The Water Barons were caught in an inextricable dilemma of their own contrivance. Was a “normal” water year inadequate to end the drought and force retraction of water-shortage fears? Or were the cumulative effects of the last four years so severe that only multiple, consecutive years of excessive precipitation could reverse the effects? If the latter is the case, why did the Water Barons who now preach drought so cavalierly dismiss the need for mandatory water conservation last year? If conservation was truly unnecessary last year, inclement March made mandatory conservation even less of a need this year.

The answers are twofold. The March rains and snow have, in fact, broken the most dangerous aspects of the drought siege, returning the general water situation to normal. Second, the normal water situation in California is accurately represented by the acronym, “SNAFU” The drought may no longer be a meteorological reality, but it is now being perpetuated to serve the needs of the Water Barons.

California water law is administered by a State Water Board dominated by the Water Barons. The balancing and reallocation powers given to the board have been abandoned in favor of a slavish dedication to inertia. Unless and until the board sees its responsibilities as dynamic and utilizes its inherent powers to achieve an equitable distribution of water resources through periodic rebalancing, even a marginal water year can again precipitate another drought panic.

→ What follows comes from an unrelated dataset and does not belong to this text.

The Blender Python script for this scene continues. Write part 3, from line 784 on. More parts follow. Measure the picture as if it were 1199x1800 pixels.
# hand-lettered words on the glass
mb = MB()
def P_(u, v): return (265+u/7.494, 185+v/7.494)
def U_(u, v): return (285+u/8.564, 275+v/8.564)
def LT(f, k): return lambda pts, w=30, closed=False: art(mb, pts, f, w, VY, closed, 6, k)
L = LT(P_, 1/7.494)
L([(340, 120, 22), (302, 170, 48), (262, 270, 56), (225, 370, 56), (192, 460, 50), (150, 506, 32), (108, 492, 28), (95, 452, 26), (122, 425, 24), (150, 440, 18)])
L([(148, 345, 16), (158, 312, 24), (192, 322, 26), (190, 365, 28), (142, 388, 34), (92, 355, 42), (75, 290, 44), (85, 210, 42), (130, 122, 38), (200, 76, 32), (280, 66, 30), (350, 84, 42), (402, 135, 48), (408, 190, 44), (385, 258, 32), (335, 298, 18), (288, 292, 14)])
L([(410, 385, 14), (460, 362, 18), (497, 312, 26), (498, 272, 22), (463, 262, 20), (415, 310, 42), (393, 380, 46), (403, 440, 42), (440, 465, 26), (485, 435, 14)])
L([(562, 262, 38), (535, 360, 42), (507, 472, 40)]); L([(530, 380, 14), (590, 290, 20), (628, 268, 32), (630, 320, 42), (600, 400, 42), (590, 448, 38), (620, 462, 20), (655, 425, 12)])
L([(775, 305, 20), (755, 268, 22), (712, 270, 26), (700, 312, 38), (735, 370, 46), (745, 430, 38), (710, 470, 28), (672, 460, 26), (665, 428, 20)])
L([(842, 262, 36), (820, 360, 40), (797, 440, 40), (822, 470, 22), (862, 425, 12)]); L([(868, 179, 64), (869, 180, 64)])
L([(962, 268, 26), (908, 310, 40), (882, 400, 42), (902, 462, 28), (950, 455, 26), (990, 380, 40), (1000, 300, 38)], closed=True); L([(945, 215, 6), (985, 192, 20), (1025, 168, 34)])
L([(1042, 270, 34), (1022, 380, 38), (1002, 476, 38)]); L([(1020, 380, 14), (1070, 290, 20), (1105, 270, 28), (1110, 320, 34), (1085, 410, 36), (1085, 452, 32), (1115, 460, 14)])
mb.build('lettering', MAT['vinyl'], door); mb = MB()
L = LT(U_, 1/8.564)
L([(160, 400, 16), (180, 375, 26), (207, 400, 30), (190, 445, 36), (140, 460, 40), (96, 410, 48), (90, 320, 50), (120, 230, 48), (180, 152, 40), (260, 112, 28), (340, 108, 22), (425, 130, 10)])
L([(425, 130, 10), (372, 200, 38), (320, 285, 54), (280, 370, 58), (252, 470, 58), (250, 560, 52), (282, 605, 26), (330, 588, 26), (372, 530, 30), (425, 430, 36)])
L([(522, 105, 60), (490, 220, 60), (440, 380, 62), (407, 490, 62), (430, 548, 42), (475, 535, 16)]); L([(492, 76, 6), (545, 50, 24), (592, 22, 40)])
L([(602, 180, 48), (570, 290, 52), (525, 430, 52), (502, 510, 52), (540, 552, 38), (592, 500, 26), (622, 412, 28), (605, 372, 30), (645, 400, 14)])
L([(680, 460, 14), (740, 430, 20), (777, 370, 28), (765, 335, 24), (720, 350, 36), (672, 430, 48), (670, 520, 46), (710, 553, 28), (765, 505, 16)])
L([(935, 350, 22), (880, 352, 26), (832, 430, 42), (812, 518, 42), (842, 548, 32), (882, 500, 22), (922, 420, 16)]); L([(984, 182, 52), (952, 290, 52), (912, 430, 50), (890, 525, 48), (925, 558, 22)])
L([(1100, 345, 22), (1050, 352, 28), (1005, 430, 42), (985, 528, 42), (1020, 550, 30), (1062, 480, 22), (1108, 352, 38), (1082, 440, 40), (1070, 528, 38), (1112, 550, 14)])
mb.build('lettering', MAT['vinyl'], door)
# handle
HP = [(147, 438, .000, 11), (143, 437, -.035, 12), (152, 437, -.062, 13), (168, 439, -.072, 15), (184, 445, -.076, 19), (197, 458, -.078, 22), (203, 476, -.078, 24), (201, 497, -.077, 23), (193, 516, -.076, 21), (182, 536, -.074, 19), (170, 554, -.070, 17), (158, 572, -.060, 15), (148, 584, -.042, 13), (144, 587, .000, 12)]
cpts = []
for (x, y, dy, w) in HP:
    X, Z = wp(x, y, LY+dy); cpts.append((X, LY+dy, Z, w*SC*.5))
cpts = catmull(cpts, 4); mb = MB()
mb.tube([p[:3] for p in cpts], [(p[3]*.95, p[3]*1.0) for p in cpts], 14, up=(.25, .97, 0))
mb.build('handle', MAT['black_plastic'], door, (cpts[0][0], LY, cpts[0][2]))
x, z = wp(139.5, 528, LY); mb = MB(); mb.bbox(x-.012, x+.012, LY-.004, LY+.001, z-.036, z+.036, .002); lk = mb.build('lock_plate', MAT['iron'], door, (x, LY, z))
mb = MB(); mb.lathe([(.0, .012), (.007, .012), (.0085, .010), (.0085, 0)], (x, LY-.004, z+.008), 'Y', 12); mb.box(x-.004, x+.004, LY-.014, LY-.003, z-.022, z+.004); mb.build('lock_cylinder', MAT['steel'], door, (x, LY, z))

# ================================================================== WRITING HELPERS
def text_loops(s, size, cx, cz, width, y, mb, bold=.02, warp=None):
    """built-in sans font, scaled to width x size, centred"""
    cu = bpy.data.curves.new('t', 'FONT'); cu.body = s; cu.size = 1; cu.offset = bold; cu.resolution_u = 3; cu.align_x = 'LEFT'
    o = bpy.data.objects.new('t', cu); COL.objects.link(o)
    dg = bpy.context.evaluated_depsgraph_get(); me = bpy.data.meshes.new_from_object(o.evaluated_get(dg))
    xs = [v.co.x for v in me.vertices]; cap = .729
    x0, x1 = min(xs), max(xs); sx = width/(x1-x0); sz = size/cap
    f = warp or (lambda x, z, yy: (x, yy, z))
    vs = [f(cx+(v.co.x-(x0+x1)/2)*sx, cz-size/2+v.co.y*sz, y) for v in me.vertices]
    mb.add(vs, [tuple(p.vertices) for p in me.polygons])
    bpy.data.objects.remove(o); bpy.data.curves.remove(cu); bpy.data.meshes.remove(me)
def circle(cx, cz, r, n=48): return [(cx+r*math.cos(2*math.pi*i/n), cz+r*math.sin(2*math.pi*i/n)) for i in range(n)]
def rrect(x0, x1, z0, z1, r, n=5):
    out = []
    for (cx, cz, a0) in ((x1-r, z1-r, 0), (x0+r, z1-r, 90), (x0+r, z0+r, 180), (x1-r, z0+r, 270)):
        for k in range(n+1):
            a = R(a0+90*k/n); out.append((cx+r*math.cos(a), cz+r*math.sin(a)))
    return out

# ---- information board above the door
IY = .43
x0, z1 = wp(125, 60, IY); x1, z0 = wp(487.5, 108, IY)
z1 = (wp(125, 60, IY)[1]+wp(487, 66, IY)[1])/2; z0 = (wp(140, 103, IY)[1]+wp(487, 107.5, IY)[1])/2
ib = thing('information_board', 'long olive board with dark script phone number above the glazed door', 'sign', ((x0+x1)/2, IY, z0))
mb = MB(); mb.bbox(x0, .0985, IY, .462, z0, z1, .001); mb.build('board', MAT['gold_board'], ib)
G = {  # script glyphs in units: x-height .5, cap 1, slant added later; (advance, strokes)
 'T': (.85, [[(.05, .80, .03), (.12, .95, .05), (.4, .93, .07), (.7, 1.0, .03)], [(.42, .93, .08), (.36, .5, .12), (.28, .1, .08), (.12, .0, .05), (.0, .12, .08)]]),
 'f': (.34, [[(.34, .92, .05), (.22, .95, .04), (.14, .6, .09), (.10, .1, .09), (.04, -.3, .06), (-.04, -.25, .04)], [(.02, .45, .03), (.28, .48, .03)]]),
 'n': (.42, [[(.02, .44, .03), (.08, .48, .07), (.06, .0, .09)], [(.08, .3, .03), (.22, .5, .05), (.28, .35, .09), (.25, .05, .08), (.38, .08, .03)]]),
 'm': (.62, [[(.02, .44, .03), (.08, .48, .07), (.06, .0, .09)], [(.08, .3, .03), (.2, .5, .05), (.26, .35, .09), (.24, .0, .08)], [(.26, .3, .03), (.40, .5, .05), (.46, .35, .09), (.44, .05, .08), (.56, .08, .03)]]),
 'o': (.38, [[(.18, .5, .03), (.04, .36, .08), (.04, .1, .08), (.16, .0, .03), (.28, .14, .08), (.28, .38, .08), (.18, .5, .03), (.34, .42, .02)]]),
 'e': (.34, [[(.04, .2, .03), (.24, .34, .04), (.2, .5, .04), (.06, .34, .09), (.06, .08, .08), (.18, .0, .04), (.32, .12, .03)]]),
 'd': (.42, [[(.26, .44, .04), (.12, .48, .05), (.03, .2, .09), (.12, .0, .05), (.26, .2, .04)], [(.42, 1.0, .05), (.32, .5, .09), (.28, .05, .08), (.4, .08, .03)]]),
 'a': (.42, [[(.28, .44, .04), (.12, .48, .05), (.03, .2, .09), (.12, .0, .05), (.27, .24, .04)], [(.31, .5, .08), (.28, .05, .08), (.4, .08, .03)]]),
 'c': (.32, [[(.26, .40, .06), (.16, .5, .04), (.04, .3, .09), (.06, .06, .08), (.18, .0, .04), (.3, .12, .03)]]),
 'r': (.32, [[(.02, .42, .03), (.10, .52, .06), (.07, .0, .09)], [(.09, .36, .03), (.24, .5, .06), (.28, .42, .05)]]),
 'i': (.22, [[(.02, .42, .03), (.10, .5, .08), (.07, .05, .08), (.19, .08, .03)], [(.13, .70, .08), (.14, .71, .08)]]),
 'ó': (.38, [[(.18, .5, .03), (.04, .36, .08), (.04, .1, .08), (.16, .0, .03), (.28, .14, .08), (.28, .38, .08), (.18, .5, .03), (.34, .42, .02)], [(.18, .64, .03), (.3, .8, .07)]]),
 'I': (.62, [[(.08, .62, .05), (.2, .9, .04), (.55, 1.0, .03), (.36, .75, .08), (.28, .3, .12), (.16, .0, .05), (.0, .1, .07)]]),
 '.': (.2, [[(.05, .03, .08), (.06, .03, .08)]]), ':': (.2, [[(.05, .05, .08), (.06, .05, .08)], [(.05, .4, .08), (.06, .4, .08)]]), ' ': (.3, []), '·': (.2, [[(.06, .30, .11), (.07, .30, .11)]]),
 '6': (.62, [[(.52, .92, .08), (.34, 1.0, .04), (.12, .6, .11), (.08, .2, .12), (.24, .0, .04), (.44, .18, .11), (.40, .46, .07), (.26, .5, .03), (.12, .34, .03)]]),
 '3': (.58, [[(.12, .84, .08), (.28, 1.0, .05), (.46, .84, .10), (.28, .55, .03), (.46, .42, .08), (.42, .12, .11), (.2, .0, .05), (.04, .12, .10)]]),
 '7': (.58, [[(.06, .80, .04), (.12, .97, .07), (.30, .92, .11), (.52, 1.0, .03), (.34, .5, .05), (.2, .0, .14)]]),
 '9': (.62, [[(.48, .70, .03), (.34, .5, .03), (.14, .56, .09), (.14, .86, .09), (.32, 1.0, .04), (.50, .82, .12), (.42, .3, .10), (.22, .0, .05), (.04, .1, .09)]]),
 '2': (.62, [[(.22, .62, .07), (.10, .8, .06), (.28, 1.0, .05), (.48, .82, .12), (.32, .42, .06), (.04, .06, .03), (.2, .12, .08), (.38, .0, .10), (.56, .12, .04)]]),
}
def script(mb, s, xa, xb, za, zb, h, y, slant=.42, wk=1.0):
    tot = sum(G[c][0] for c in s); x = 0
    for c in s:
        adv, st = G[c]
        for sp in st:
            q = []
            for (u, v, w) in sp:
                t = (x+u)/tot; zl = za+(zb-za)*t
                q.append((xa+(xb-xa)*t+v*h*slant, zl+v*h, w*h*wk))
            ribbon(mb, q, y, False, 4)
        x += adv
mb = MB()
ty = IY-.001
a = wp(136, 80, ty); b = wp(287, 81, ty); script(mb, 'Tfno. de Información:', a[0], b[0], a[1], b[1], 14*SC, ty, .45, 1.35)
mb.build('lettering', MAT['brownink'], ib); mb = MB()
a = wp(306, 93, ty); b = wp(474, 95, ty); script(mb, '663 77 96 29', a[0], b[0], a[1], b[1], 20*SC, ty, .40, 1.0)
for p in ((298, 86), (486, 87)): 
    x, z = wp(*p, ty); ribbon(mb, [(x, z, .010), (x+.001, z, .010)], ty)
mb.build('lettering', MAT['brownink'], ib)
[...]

In the interim, the water consumption of all of residential California--less than 12% of the state’s total--has now been assured by those March storms. If there are any remaining claims of water shortfall during this water year, they will have been manufactured exclusively by the inequities of allocation. The Water Barons can no longer perpetuate the myth of drought to disguise their own abuses and lack of foresight. The drought fears can no longer be marshaled to exploit voters into abandoning environmental protections and voting for unnecessary water projects. The Water Barons have been exposed for all to see, because Mother Nature rained on their parade.